-------- Data listing --------

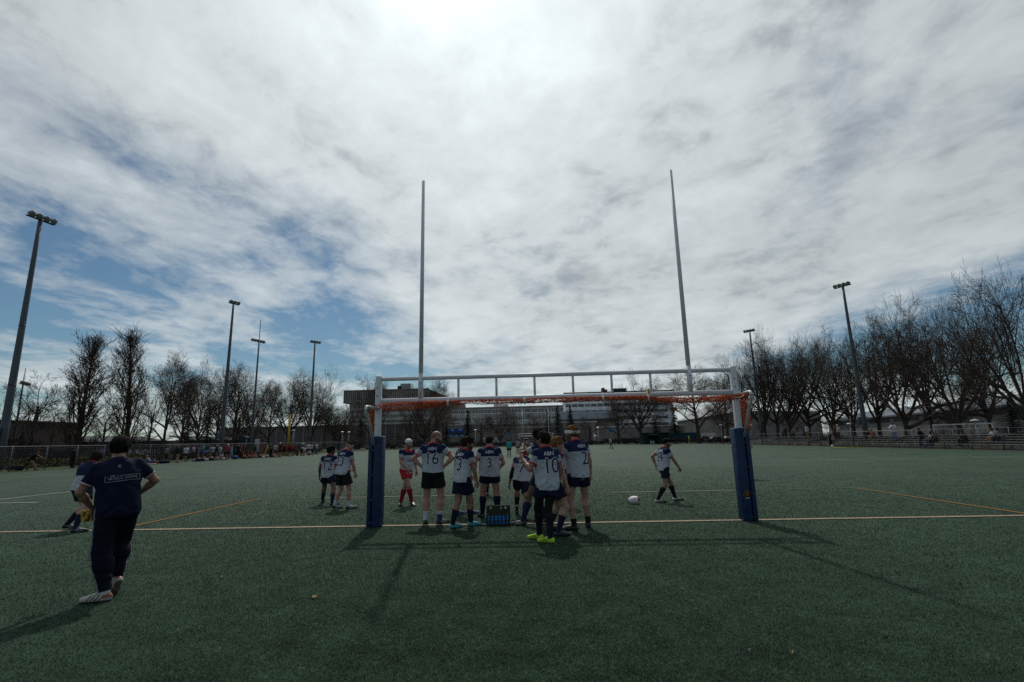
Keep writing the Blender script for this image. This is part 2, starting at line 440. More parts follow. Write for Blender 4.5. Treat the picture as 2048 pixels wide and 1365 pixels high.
def mesh_sdf(fn, lo, hi, h):
    B = 4; H = h * B
    n = np.ceil((np.asarray(hi) - lo) / H).astype(int) + 1
    lo = np.asarray(lo, np.float32)
    g = np.stack(np.meshgrid(*[np.arange(k) for k in n], indexing='ij'), -1).reshape(-1, 3)
    cp = (lo + (g * B + (B - 1) / 2) * h).astype(np.float32)
    cv = fn(cp)
    v = np.repeat(np.repeat(np.repeat(cv.reshape(n), B, 0), B, 1), B, 2).astype(np.float32)
    am = (np.abs(cv) < H * 1.25).reshape(n)
    am = np.repeat(np.repeat(np.repeat(am, B, 0), B, 1), B, 2)
    I = np.argwhere(am); p = (lo + I * h).astype(np.float32)
    out_ = np.empty(len(p), np.float32)
    for i in range(0, len(p), 200000): out_[i:i + 200000] = fn(p[i:i + 200000])
    v[am] = out_
    V, F = surface_nets(v, lo, h)
    if len(V):
        e = h * .3; d = fn(V); gr = np.stack([fn(V + np.eye(3, dtype=np.float32)[i] * e) - d for i in range(3)], 1) / e
        gl = (gr ** 2).sum(1); V = V - gr * (np.clip(d / np.maximum(gl, .3), -h * .6, h * .6))[:, None]
    return V, F

def rotm(yaw=0, pitch=0, roll=0):       # pitch > 0 bends forward (+y down), roll > 0 tips to the right, yaw > 0 turns left
    return np.array(Matrix.Rotation(yaw, 3, 'Z') @ Matrix.Rotation(-pitch, 3, 'X') @ Matrix.Rotation(roll, 3, 'Y'), np.float32)
def ik(a, tgt, l1, l2, hint):
    a = np.asarray(a, float); t_ = np.asarray(tgt, float) - a; d = np.linalg.norm(t_)
    d2 = min(max(d, abs(l1 - l2) + .02), (l1 + l2) * .998); u = t_ / max(d, 1e-6)
    hint = np.asarray(hint, float); hv = hint - u * (hint @ u); hv /= max(np.linalg.norm(hv), 1e-6)
    x = (l1 * l1 - l2 * l2 + d2 * d2) / (2 * d2); y = math.sqrt(max(l1 * l1 - x * x, 0))
    return a + u * x + hv * y, a + u * d2

SKIN = {'pale': (.36, .21, .155), 'tan': (.26, .145, .10), 'brown': (.12, .065, .042), 'dark': (.05, .028, .02), 'pink': (.40, .22, .17)}
HAIR = {'black': (.008, .007, .007), 'dark': (.018, .012, .009), 'brown': (.045, .026, .015), 'blond': (.16, .085, .035), 'grey': (.14, .13, .12), 'ginger': (.11, .05, .022)}

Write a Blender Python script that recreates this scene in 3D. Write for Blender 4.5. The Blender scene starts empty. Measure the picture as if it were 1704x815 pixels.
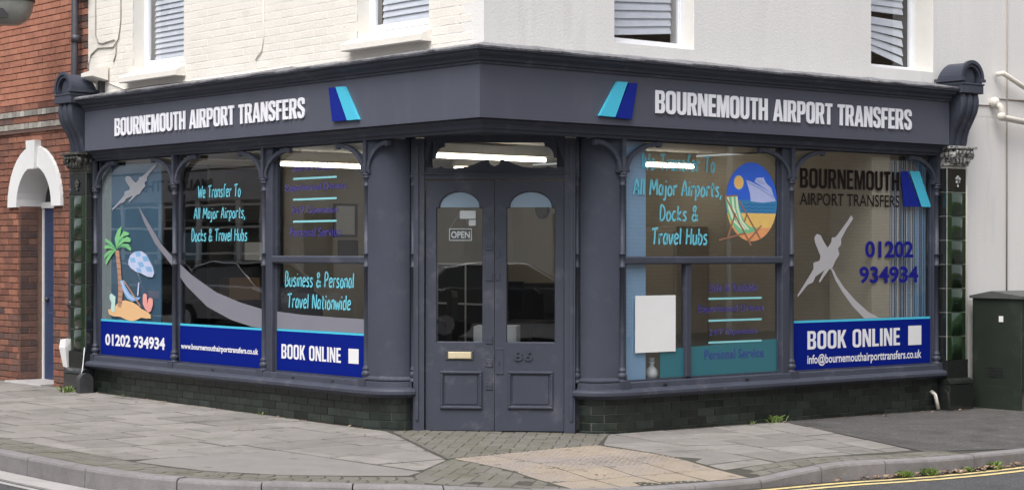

--------

* Task details: Leave out the pictures and copy every record above exactly.

* Finished exercise:
Keep writing the Blender script for this image. This is part 2, starting at line 440. More parts follow. Write for Blender 4.5. Treat the picture as 2048 pixels wide and 1365 pixels high.
def mesh_sdf(fn, lo, hi, h):
    B = 4; H = h * B
    n = np.ceil((np.asarray(hi) - lo) / H).astype(int) + 1
    lo = np.asarray(lo, np.float32)
    g = np.stack(np.meshgrid(*[np.arange(k) for k in n], indexing='ij'), -1).reshape(-1, 3)
    cp = (lo + (g * B + (B - 1) / 2) * h).astype(np.float32)
    cv = fn(cp)
    v = np.repeat(np.repeat(np.repeat(cv.reshape(n), B, 0), B, 1), B, 2).astype(np.float32)
    am = (np.abs(cv) < H * 1.25).reshape(n)
    am = np.repeat(np.repeat(np.repeat(am, B, 0), B, 1), B, 2)
    I = np.argwhere(am); p = (lo + I * h).astype(np.float32)
    out_ = np.empty(len(p), np.float32)
    for i in range(0, len(p), 200000): out_[i:i + 200000] = fn(p[i:i + 200000])
    v[am] = out_
    V, F = surface_nets(v, lo, h)
    if len(V):
        e = h * .3; d = fn(V); gr = np.stack([fn(V + np.eye(3, dtype=np.float32)[i] * e) - d for i in range(3)], 1) / e
        gl = (gr ** 2).sum(1); V = V - gr * (np.clip(d / np.maximum(gl, .3), -h * .6, h * .6))[:, None]
    return V, F

def rotm(yaw=0, pitch=0, roll=0):       # pitch > 0 bends forward (+y down), roll > 0 tips to the right, yaw > 0 turns left
    return np.array(Matrix.Rotation(yaw, 3, 'Z') @ Matrix.Rotation(-pitch, 3, 'X') @ Matrix.Rotation(roll, 3, 'Y'), np.float32)
def ik(a, tgt, l1, l2, hint):
    a = np.asarray(a, float); t_ = np.asarray(tgt, float) - a; d = np.linalg.norm(t_)
    d2 = min(max(d, abs(l1 - l2) + .02), (l1 + l2) * .998); u = t_ / max(d, 1e-6)
    hint = np.asarray(hint, float); hv = hint - u * (hint @ u); hv /= max(np.linalg.norm(hv), 1e-6)
    x = (l1 * l1 - l2 * l2 + d2 * d2) / (2 * d2); y = math.sqrt(max(l1 * l1 - x * x, 0))
    return a + u * x + hv * y, a + u * d2

SKIN = {'pale': (.36, .21, .155), 'tan': (.26, .145, .10), 'brown': (.12, .065, .042), 'dark': (.05, .028, .02), 'pink': (.40, .22, .17)}
HAIR = {'black': (.008, .007, .007), 'dark': (.018, .012, .009), 'brown': (.045, .026, .015), 'blond': (.16, .085, .035), 'grey': (.14, .13, .12), 'ginger': (.11, .05, .022)}

Write a Blender Python script that recreates this scene in 3D. Write for Blender 4.5. The Blender scene starts empty. Measure the picture as if it were 1704x815 pixels.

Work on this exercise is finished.